TASK BRIEF:
Extract every line that includes the string "from".
......
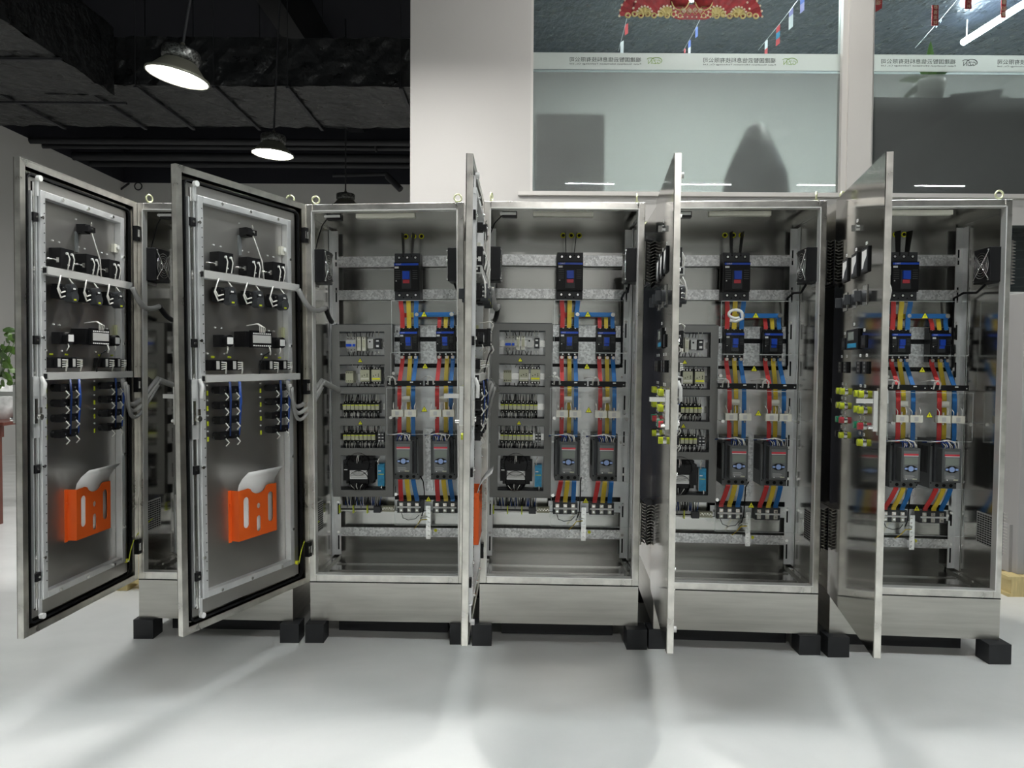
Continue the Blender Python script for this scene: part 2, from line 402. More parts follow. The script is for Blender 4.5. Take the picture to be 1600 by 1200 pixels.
company(win2, xx(1439.5), xx(1520), xx(1498)-xx(1381), False, g2)
company(win2, xx(1622), xx(1704), xx(1680)-xx(1564), False, g2)

# office interior: floor, dark back wall with a lit patch from panel lights, dark ceiling
ofz = zs-.12
o = MB().box(g0-.1, XR, YW+.12, 11.0, zw0, zw0+.05, 'gpanel').build('floor'); struct(o)
ZO = 5.95
M['offwall'] = mat('dark_blue_grey_ceiling', (.012, .015, .022), .32, bump=(9, .8, .05, (1, .5, 1)), noise=(8, .6))
M['offpaint'] = mat('office_wall_paint', (.58, .60, .585), .6)
o = MB().box(XP+.12, XR, 11.0, 11.1, zw0, ZC, 'offpaint').build('wall_office_back'); struct(o)
o = MB().box(XP+.12, XR, YW+.12, 11.0, ZO, ZO+.05, 'offwall').build('ceiling_office'); struct(o)
o = MB().box(XP+.12, XP+.2, YW+.12, 11, zw0, ZC, 'ceil').build('wall_office_side'); struct(o)

# ================================================================== LAMPS
def high_bay(loc, rodtop, tilt=(0, 0), label='', d=.45):
    r = d/2; root = empty('high_bay_lamp', (loc[0], loc[1], loc[2]), (tilt[0], tilt[1], 0))
    tag(root, label, 'lamp', None)
    MB().lathe([(r*.99, .012), (r, 0), (r*1.04, .004), (r*1.04, .02), (r*.92, .03), (r*.55, .125), (r*.5, .13)], (0, 0, 0), 'lampm', 36).build('lamp_shade', root)
    MB().lathe([(.0001, .008), (r*.97, .008), (r*.97, .014)], (0, 0, 0), 'cream' if 'unlit' in label else ('emit1' if d < .4 else 'emit'), 36).build('diffuser', root)
    MB().lathe([(r*.45, .125), (r*.60, .135), (r*.62, .15), (r*.62, .205), (r*.58, .22), (0.0001, .22)], (0, 0, 0), 'lampcell', 36).build('heat_sink', root)
    MB().lathe([(r*.3, .22), (r*.26, .24), (r*.1, .25), (r*.06, .275), (.0001, .275)], (0, 0, 0), 'lampm', 20).build('cap', root)
    rod = MB().cyl((0, 0, .26), (0, 0, rodtop-loc[2]), .011, 'pipe', 8).build('rod', root)
    rod.rotation_euler = (0, 0, 0)
    return root
P1 = ray(277, 122, Y=5.6); P2 = ray(426, 242, Y=8.2); P3 = ray(540, 326, Y=10.9)
L = [((P1.x, P1.y, P1.z), 'high bay lamp hanging nearest, over the far left open door, tilted', (.0, .17)),
     ((P2.x, P2.y, P2.z), 'smaller lit high bay lamp in the middle of the hanging row', (0, .05)),
     ((P3.x, P3.y, P3.z), 'farthest high bay lamp, only its dark cap showing above a cabinet', (0, 0)),
     ((-.8, 4.3, 4.0), 'high bay lamp above the middle cabinets, out of the picture', (0, 0)),
     ((2.75, 4.35, 3.9), 'unlit high bay lamp behind the right-hand cabinets, mirrored faintly in the office glass', (0, 0)),
     ((5.6, 4.35, 3.9), 'unlit high bay lamp at the far right, its reflection cut by the picture edge', (0, 0)),
     ((1.75, 4.6, 5.5), 'high bay lamp hanging high above the fourth cabinet, out of the picture', (0, 0)),
     ((0.6, -2.4, 4.0), 'high bay lamp behind the camera, out of the picture', (0, 0))]
for loc, lab, tl in L: high_bay(loc, ZC, tl, lab, .3 if 'out of the picture' in lab else .45)
# LED battens above the aisle, mirrored as white lines in the office glass
db = 9.8; zbt = ray(1080, 285, Y=db).z
for px in (922, 1106, 1290, 1474, 738, 554, 370):
    x = ray(px, 285, Y=db).x
    root = empty('led_batten', (x, 2*YW-db, zbt)); tag(root, 'white LED batten over the aisle, '+{922: 'its reflection leftmost in the office glass', 1106: 'its reflection beside the fourth door in the glass', 1290: 'its reflection next to the white window post', 1474: 'above the right foreground, out of the picture', 738: 'above the middle foreground, out of the picture', 554: 'above the left foreground, out of the picture', 370: 'above the far left foreground, out of the picture'}[px], 'lamp', 'LED battens over the aisle')
    MB().box(-.34, .34, -.02, .02, 0, .03, 'white').build('housing', root)
    MB().box(-.34, .34, -.018, .018, -.006, 0, 'emit2').build('diffuser', root)
    MB().cyl((-.3, 0, .03), (-.3, 0, ZC-zbt), .003, 'pipe', 5).cyl((.3, 0, .03), (.3, 0, ZC-zbt), .003, 'pipe', 5).build('suspension_wire', root)
# office lights
for i, (x, y, a) in enumerate(((2.3, 8.6, .9), (3.6, 7.6, .9), (7.3, 7.6, .9))):
    o = empty('office_panel_light', (x, y, ZO-.04)); tag(o, ['square office panel light over the left window, above the picture', 'square office panel light over the white window post, above the picture', 'square office panel light over the right window, above the picture'][i], 'lamp')
    MB().box(-a/2, a/2, -.3, .3, -.03, 0, 'white').build('housing', o)
    MB().box(-a/2+.02, a/2-.02, -.28, .28, -.038, -.03, 'emit3').build('diffuser', o)
for q0, q1, lab in ((ray(1110, -14, Y=8.2), ray(1150, -20, Y=8.0), 'office tube light hidden behind the red fan ornament'), (ray(1505, 66, Y=9.5), ray(1625, -10, Y=8.3), 'glaring white office tube light in the right office window')):
    q0.z = min(q0.z, ZO-.1); q1.z = min(q1.z, ZO-.1)
    o = empty('office_tube_light', tuple(q0)); tag(o, lab, 'lamp'); d_ = q1-q0
    MB().cyl((0, 0, 0), tuple(d_), .04, 'tube', 12).build('tube', o)
    for t_ in (.05, .95): MB().cyl(tuple(d_*t_+Vector((0, 0, .03))), tuple(d_*t_+Vector((0, 0, ZO-q0.z-d_.z*t_))), .008, 'white', 6).build('bracket', o)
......
FULL SOLUTION:
Continue the Blender Python script for this scene: part 2, from line 402. More parts follow. The script is for Blender 4.5. Take the picture to be 1600 by 1200 pixels.
# office interior: floor, dark back wall with a lit patch from panel lights, dark ceiling